Le financement du réseau assuré par les fidèles
Le financement du réseau Diyanet en Europe est quant à lui assuré par les dons de fidèles, la gestion de sociétés d’organisation du pèlerinage, de sociétés de pompes funèbres pour organiser le rapatriement des corps en Turquie, l’organisation des activités sociales et culturelles en vue de récolter des dons ainsi que des financements en provenance des cercles d’affaires en Turquie. Ainsi, comme le démontre l’analyse du montage financier de DITIB-Strasbourg pour créer une faculté théologique de formation de ses imams en Europe permet de comprendre l’intérêt pour les dirigeants de mosquées en France d’être proche du parti au pouvoir en Turquie. A travers la mise sur pied d’un « fonds de dotation éducatif et culturel de Strasbourg » (FODECS), le réseau DITIB arrive à récolter en quatre ans près de 15 millions d’euros essentiellement grâce aux soutiens d’Erdogan auprès du monde des affaires en Turquie ainsi qu’un apport direct financier de la Fondation Diyanet en Turquie, des associations Diyanet en Europe et du consulat turc en France. En 2013, le FODECS achète un appartement pour 246.000 euros afin de le mettre gratuitement à disposition de son président. C’est peut-être ce type d’avantages (une voiture, un appartement) et de ressources financières permettant le développement du réseau qui motivent certains dirigeants à être plus proches du pouvoir en Turquie.

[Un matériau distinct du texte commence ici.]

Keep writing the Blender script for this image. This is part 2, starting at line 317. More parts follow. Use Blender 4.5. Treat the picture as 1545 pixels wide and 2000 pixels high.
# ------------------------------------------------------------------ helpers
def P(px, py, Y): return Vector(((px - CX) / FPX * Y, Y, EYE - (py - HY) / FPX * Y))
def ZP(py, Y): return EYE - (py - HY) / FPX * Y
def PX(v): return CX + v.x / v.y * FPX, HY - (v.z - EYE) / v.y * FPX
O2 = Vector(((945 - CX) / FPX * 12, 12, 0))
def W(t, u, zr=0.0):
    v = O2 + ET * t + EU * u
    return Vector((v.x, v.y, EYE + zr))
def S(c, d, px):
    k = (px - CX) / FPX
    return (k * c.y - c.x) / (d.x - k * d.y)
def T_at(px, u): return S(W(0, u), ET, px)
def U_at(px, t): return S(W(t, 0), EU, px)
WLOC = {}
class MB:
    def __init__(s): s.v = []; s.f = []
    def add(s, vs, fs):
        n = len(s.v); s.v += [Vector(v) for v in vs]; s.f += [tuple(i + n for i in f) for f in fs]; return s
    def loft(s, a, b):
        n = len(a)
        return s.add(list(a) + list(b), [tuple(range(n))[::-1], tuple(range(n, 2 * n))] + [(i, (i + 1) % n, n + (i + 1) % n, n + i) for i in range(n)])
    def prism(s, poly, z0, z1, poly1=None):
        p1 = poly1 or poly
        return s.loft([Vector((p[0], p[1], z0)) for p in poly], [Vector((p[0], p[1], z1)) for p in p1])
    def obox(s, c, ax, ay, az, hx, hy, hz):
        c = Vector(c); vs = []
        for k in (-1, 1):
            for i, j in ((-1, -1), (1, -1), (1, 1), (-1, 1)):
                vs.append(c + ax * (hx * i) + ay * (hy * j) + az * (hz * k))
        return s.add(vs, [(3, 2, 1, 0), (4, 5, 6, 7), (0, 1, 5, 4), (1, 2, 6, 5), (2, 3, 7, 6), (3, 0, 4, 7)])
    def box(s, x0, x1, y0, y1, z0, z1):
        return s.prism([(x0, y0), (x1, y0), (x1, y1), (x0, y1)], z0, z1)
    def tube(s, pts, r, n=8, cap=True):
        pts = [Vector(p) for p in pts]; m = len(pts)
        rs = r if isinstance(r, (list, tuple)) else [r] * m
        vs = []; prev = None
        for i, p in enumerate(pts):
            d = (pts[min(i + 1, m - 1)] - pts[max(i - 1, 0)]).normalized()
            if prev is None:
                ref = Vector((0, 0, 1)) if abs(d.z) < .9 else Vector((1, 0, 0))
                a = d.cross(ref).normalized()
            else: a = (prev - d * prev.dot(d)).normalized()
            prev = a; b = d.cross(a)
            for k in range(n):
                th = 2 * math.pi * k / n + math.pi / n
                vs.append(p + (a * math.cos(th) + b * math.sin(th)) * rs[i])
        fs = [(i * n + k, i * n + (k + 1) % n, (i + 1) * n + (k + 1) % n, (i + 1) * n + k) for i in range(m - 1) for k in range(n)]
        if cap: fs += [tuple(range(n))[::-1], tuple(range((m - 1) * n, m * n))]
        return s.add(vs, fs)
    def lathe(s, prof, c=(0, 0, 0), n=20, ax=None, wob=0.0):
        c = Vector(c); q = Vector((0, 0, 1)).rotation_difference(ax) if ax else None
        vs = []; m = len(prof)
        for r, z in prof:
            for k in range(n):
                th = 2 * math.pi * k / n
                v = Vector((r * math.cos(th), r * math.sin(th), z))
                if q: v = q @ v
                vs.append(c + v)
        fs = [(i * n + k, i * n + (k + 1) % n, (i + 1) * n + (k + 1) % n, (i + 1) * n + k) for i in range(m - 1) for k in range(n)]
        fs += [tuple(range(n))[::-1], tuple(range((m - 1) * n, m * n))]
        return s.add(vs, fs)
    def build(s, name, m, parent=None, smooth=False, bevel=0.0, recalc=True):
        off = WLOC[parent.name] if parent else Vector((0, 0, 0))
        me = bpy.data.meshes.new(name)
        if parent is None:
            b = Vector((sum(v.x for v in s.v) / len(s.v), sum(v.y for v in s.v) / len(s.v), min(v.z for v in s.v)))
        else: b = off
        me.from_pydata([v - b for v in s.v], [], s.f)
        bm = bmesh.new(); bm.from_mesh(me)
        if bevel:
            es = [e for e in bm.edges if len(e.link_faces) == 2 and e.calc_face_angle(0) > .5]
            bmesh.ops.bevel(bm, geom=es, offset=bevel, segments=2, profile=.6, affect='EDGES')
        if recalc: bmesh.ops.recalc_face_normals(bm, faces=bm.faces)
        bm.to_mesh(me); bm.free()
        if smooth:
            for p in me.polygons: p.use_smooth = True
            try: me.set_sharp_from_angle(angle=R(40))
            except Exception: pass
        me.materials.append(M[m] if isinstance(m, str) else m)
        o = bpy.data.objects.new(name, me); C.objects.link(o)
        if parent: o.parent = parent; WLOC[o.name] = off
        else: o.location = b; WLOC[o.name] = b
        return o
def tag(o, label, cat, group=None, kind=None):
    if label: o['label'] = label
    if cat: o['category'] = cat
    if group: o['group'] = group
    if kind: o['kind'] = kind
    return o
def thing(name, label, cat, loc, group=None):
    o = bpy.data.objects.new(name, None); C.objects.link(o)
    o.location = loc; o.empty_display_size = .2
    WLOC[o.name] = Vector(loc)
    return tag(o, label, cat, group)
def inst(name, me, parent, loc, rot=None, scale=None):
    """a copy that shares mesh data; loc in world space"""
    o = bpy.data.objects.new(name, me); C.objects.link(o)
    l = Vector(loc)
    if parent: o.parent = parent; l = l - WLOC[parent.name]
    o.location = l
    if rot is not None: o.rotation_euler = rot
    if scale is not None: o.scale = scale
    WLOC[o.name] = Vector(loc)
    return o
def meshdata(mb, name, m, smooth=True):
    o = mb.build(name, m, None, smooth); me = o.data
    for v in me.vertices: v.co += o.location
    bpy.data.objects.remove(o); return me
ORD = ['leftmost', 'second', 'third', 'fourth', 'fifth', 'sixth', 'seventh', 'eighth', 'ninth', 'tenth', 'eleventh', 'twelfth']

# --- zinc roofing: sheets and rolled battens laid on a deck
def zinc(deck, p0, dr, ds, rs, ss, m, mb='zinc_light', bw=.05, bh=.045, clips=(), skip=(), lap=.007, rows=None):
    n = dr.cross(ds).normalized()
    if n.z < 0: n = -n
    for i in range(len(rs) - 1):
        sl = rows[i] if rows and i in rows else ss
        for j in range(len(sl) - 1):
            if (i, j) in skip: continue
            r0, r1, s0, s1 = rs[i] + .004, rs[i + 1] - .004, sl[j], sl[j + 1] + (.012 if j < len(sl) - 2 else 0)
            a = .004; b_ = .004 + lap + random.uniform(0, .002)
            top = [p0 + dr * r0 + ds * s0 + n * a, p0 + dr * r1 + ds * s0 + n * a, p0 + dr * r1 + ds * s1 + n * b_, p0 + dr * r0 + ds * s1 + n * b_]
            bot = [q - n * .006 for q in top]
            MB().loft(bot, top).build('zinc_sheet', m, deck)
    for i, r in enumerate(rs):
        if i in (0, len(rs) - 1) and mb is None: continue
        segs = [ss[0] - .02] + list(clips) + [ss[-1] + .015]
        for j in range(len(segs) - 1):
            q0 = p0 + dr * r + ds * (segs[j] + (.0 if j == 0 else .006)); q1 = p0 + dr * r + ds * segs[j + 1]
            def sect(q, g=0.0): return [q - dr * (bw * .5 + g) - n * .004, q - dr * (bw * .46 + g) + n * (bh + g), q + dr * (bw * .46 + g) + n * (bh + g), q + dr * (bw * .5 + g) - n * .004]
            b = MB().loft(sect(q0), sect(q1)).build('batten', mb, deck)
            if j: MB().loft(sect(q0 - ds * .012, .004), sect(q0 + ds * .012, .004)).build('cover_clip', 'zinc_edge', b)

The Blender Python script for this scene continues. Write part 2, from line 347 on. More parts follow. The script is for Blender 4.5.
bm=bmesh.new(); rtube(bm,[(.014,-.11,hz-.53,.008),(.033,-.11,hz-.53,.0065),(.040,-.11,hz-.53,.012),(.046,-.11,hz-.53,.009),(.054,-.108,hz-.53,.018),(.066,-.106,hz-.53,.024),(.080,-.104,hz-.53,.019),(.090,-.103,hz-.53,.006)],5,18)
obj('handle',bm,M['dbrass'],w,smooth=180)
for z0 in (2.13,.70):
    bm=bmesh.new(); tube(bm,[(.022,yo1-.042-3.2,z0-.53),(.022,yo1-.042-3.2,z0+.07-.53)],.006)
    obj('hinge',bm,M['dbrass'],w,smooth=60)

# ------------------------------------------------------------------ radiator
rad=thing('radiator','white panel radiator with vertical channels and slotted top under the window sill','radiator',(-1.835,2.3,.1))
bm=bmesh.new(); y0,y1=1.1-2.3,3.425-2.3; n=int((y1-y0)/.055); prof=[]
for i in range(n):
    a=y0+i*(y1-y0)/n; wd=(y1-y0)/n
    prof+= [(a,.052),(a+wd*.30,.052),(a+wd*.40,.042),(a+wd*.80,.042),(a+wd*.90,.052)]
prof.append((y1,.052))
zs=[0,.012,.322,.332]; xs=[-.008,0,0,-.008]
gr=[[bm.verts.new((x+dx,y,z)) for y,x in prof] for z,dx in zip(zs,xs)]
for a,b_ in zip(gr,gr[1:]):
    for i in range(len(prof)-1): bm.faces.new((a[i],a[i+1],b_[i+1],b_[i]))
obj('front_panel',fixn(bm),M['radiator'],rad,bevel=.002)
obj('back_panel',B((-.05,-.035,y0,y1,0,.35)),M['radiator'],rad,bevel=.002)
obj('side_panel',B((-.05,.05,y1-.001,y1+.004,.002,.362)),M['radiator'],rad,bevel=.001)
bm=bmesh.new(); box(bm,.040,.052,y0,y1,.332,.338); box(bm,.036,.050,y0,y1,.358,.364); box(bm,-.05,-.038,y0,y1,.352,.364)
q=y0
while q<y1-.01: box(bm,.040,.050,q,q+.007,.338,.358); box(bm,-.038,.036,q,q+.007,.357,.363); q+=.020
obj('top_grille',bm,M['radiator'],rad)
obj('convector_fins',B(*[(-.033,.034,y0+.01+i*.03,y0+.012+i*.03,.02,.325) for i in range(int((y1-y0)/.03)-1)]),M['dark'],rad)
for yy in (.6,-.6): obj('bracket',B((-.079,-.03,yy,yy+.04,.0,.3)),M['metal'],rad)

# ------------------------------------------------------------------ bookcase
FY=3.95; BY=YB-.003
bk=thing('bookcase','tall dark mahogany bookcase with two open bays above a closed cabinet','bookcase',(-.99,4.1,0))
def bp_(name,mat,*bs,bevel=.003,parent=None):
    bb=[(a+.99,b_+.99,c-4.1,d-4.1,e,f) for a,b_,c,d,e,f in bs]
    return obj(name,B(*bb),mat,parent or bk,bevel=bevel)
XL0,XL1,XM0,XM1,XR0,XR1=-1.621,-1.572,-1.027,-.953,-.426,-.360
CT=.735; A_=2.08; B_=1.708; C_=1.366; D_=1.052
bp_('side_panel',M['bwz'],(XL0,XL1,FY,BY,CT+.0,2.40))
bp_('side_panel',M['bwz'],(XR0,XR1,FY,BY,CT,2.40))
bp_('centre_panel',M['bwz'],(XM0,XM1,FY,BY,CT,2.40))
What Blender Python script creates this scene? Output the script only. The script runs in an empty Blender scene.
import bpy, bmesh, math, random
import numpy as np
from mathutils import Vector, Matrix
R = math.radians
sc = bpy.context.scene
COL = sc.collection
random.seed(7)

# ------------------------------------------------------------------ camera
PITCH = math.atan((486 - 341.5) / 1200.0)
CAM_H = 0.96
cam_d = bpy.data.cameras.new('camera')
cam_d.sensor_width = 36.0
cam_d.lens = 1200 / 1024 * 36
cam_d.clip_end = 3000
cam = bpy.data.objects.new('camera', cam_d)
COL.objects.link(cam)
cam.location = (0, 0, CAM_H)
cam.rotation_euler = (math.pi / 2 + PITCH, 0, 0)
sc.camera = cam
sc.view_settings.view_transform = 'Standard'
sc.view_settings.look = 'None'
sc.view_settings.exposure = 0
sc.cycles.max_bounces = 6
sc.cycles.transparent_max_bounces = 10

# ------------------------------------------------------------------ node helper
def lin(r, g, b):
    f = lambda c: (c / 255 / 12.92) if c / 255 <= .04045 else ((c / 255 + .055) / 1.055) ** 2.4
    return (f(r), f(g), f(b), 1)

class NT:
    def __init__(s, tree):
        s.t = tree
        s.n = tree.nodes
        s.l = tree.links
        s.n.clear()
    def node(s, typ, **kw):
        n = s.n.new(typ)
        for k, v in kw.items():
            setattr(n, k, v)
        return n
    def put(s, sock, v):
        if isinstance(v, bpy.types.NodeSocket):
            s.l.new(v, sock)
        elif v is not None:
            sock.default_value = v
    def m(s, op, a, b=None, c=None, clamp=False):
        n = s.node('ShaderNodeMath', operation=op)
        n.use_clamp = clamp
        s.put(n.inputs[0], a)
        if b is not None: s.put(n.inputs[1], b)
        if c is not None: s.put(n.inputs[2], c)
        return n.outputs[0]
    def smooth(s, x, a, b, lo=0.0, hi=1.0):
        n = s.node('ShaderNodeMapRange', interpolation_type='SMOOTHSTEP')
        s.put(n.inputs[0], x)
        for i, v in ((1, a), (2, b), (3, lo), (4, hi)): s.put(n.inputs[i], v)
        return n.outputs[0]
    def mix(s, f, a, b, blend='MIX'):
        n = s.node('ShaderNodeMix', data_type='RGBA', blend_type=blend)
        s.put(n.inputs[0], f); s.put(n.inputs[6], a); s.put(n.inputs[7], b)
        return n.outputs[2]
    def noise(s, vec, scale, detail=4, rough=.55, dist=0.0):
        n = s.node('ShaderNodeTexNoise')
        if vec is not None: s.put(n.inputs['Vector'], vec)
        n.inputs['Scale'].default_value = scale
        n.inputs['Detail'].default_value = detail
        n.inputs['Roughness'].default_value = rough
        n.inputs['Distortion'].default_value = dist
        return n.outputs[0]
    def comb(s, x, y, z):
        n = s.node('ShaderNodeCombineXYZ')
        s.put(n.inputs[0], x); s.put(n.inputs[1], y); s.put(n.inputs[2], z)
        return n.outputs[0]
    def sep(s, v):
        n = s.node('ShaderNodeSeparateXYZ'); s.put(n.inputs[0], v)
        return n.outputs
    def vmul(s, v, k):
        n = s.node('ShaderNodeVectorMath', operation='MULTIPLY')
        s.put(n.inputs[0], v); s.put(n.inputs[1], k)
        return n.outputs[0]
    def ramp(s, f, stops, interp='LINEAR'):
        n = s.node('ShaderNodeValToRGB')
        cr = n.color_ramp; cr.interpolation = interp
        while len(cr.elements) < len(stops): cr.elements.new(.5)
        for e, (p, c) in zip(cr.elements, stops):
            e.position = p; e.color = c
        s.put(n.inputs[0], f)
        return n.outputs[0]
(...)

Dans les années 2000, plusieurs gouvernements européens ont tenté de « nationaliser » leur gestion de l’islam. Dix ans plus tard, l’échec est patent : ce sont toujours les pays étrangers qui tirent les ficelles dans le secteur et la Turquie représente l’un des meilleurs exemples à ce sujet puisqu’elle offre une sous-traitance de l’islam qui ne coûte rien aux budgets européens en échange d’un contrôle politique toujours plus évident pour le parti d’Erdogan.